- PROBLEM TO WORK ON -
Repeat everything from the first line of the listing below through the line that contains "inst(tnm,'table_number_card',(x+.1,y-.38,h),.2)", exactly. Leave out pictures.

- INFORMATION SUPPLIED -
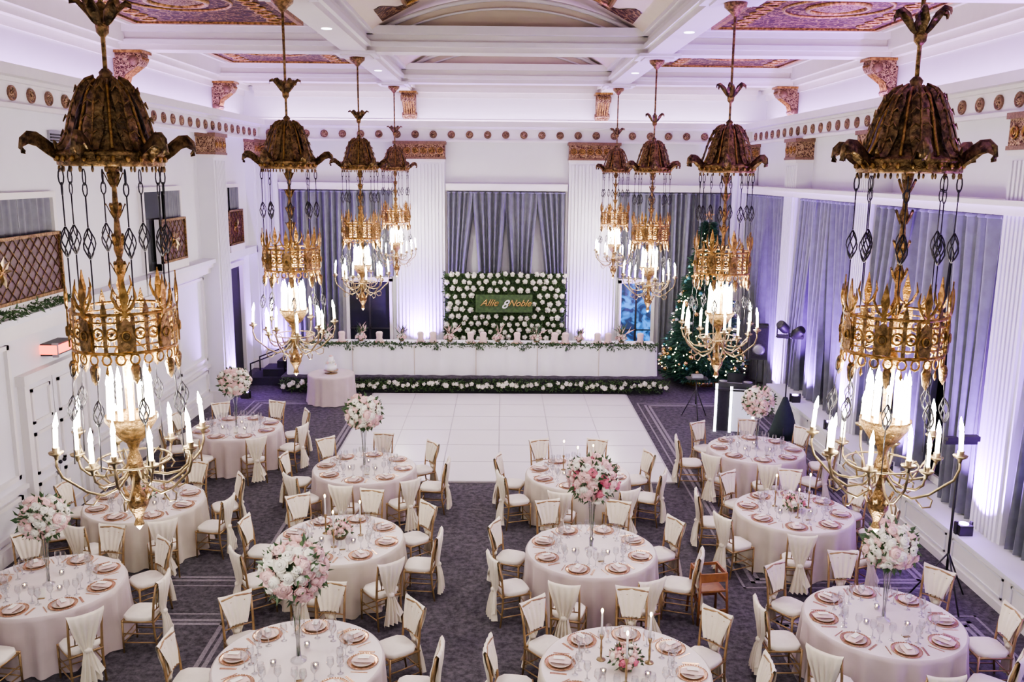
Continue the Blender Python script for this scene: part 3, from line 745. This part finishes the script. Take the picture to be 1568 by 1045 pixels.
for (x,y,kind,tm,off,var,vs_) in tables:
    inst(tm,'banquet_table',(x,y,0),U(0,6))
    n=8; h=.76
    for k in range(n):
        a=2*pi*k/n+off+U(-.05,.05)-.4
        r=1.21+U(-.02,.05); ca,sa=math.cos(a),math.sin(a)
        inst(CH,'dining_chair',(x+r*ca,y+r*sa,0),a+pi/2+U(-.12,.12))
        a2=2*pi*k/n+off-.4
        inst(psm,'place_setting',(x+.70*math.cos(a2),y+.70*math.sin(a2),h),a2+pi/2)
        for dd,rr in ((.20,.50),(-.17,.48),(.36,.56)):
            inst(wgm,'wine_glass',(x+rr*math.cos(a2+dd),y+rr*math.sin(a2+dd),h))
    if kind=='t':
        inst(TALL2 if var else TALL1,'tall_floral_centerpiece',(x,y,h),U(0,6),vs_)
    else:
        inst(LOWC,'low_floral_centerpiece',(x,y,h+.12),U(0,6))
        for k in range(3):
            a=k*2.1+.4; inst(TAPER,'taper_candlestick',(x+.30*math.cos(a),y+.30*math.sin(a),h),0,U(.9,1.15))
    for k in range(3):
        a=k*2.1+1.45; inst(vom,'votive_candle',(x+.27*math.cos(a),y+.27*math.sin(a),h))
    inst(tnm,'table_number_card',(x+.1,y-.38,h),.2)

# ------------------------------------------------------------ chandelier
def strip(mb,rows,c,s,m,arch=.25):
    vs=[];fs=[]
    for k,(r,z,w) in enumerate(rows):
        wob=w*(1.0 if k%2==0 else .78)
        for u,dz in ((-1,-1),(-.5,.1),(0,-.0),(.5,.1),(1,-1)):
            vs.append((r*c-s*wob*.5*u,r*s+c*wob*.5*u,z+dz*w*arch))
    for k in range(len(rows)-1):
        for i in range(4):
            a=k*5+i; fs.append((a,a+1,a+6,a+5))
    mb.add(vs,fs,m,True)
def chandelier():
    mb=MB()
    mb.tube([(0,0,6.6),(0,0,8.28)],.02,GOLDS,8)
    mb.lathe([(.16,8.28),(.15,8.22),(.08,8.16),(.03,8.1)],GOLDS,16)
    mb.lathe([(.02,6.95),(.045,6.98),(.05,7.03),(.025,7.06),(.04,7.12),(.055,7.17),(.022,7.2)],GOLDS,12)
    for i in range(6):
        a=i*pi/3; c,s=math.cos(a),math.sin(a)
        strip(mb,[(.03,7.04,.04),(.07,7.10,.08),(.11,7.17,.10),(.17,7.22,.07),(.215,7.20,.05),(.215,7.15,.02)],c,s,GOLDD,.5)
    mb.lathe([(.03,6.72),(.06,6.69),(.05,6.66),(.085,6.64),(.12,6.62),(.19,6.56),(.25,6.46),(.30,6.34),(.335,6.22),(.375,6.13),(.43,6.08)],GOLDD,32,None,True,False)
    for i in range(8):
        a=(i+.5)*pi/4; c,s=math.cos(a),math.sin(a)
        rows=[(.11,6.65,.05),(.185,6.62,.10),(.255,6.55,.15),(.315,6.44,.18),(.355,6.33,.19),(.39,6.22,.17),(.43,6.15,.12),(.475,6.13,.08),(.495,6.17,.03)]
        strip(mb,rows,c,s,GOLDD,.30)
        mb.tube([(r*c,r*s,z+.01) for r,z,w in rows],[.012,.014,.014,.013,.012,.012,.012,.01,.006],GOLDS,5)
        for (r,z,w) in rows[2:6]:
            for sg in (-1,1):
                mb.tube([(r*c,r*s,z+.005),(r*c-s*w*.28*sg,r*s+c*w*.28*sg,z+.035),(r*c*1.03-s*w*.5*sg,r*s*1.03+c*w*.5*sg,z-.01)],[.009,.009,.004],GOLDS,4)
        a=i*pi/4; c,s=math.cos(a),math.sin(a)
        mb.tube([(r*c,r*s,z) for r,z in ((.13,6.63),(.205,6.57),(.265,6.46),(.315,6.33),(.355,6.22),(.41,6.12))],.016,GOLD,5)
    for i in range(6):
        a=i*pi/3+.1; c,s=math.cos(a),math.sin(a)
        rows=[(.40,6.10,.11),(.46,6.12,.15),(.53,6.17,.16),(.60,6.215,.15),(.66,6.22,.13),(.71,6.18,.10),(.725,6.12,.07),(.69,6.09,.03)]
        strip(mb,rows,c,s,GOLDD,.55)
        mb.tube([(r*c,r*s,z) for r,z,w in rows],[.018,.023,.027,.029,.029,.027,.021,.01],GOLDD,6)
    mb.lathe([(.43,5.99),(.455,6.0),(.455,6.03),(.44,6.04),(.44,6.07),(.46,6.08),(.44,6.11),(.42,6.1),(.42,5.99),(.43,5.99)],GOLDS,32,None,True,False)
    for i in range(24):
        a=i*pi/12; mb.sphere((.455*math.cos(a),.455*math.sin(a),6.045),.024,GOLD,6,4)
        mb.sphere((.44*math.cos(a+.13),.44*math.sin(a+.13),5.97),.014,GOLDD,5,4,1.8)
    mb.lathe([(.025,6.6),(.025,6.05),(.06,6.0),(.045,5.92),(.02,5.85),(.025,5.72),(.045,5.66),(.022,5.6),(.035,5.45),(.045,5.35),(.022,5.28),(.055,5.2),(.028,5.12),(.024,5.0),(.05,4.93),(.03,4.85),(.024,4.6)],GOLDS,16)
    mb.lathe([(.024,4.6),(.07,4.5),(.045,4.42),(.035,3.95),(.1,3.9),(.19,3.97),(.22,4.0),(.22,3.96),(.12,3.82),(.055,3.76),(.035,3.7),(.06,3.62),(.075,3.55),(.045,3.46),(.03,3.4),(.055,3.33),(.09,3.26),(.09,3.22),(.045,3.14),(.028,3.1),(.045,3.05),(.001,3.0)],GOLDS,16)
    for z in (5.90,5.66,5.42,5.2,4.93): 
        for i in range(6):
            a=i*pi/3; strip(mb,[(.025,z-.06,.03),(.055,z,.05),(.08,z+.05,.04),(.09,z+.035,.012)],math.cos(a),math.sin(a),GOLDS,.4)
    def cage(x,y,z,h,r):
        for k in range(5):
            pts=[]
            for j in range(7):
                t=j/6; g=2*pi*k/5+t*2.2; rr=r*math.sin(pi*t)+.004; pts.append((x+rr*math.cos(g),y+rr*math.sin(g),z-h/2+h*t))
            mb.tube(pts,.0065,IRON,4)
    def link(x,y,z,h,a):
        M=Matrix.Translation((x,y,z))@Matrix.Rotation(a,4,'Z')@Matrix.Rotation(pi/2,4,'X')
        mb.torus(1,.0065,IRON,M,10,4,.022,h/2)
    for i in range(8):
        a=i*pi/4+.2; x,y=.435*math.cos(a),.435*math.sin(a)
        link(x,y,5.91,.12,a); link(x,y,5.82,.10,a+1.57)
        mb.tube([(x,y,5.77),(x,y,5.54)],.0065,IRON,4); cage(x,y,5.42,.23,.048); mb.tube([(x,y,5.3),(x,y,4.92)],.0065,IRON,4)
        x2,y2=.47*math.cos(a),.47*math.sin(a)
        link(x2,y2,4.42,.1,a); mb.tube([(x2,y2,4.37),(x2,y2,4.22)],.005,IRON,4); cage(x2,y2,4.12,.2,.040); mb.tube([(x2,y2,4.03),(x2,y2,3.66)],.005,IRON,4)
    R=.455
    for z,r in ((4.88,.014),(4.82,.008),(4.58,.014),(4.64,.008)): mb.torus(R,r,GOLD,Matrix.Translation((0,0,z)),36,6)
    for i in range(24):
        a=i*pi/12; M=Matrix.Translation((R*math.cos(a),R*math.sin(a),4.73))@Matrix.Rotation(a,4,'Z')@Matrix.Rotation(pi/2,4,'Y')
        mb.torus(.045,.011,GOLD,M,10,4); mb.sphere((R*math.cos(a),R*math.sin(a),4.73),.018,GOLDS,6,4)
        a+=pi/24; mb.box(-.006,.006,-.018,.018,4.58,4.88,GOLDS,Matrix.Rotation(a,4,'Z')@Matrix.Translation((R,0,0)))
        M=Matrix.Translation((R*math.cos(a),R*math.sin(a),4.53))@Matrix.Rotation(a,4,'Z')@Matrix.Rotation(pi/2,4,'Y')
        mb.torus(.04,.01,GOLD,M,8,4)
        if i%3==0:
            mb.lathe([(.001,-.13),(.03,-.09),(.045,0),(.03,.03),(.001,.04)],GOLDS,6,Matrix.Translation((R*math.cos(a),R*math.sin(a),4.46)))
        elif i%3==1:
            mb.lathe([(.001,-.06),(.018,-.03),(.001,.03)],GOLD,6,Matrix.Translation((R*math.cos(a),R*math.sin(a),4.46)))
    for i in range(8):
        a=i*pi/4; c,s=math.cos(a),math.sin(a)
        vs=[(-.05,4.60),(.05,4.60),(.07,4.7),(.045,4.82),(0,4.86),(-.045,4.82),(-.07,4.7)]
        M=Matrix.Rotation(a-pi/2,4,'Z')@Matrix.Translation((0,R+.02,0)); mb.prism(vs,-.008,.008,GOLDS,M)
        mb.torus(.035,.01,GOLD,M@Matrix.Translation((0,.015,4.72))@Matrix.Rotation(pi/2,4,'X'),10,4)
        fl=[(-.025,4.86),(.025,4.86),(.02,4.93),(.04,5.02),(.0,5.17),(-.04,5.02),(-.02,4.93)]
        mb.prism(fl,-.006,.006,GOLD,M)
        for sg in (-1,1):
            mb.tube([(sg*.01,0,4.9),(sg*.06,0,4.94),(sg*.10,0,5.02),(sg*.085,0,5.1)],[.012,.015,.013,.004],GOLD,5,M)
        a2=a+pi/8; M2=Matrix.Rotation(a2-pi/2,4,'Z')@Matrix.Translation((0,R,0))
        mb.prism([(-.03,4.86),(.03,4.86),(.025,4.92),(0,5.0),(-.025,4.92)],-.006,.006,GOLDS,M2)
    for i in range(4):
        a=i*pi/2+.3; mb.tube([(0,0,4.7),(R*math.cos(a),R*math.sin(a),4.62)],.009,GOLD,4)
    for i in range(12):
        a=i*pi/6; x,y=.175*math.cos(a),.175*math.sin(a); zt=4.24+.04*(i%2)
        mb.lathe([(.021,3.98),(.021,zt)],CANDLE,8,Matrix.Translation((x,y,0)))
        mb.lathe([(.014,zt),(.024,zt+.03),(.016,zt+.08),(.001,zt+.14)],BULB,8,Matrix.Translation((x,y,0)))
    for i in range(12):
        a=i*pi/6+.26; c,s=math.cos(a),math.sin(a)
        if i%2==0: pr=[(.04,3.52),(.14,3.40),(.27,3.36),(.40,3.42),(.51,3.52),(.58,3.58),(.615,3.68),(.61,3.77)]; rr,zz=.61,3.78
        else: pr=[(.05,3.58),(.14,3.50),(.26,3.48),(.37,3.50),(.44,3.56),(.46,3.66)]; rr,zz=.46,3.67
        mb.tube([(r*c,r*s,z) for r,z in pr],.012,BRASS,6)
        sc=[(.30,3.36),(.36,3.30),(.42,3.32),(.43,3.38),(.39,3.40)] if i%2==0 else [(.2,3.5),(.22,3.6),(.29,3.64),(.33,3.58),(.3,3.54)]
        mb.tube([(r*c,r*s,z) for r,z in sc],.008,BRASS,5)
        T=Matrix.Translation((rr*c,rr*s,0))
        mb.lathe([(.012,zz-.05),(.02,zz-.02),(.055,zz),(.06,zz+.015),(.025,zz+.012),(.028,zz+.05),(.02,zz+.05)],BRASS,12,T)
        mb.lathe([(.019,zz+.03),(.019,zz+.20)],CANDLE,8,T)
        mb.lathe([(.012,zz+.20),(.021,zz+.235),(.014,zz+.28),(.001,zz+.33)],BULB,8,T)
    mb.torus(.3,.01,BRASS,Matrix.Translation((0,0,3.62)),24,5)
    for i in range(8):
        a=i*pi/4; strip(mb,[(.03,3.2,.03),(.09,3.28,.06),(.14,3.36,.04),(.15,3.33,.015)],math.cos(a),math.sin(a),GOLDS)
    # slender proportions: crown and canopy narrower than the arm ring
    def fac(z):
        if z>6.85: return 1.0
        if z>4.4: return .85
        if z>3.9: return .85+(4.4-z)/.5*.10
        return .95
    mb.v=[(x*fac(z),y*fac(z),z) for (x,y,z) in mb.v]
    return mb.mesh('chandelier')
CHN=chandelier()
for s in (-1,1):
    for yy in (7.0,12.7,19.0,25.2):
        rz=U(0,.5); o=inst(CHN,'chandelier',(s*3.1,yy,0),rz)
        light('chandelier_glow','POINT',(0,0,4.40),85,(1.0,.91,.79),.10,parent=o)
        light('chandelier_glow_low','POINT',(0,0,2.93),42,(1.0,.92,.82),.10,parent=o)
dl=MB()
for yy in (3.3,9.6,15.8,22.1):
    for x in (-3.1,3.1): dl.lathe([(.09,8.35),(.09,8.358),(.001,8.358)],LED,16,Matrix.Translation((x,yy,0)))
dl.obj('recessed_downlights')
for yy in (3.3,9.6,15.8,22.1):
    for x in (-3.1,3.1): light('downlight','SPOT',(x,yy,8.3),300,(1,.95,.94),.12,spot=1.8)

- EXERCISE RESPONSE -
Continue the Blender Python script for this scene: part 3, from line 745. This part finishes the script. Take the picture to be 1568 by 1045 pixels.
for (x,y,kind,tm,off,var,vs_) in tables:
    inst(tm,'banquet_table',(x,y,0),U(0,6))
    n=8; h=.76
    for k in range(n):
        a=2*pi*k/n+off+U(-.05,.05)-.4
        r=1.21+U(-.02,.05); ca,sa=math.cos(a),math.sin(a)
        inst(CH,'dining_chair',(x+r*ca,y+r*sa,0),a+pi/2+U(-.12,.12))
        a2=2*pi*k/n+off-.4
        inst(psm,'place_setting',(x+.70*math.cos(a2),y+.70*math.sin(a2),h),a2+pi/2)
        for dd,rr in ((.20,.50),(-.17,.48),(.36,.56)):
            inst(wgm,'wine_glass',(x+rr*math.cos(a2+dd),y+rr*math.sin(a2+dd),h))
    if kind=='t':
        inst(TALL2 if var else TALL1,'tall_floral_centerpiece',(x,y,h),U(0,6),vs_)
    else:
        inst(LOWC,'low_floral_centerpiece',(x,y,h+.12),U(0,6))
        for k in range(3):
            a=k*2.1+.4; inst(TAPER,'taper_candlestick',(x+.30*math.cos(a),y+.30*math.sin(a),h),0,U(.9,1.15))
    for k in range(3):
        a=k*2.1+1.45; inst(vom,'votive_candle',(x+.27*math.cos(a),y+.27*math.sin(a),h))
    inst(tnm,'table_number_card',(x+.1,y-.38,h),.2)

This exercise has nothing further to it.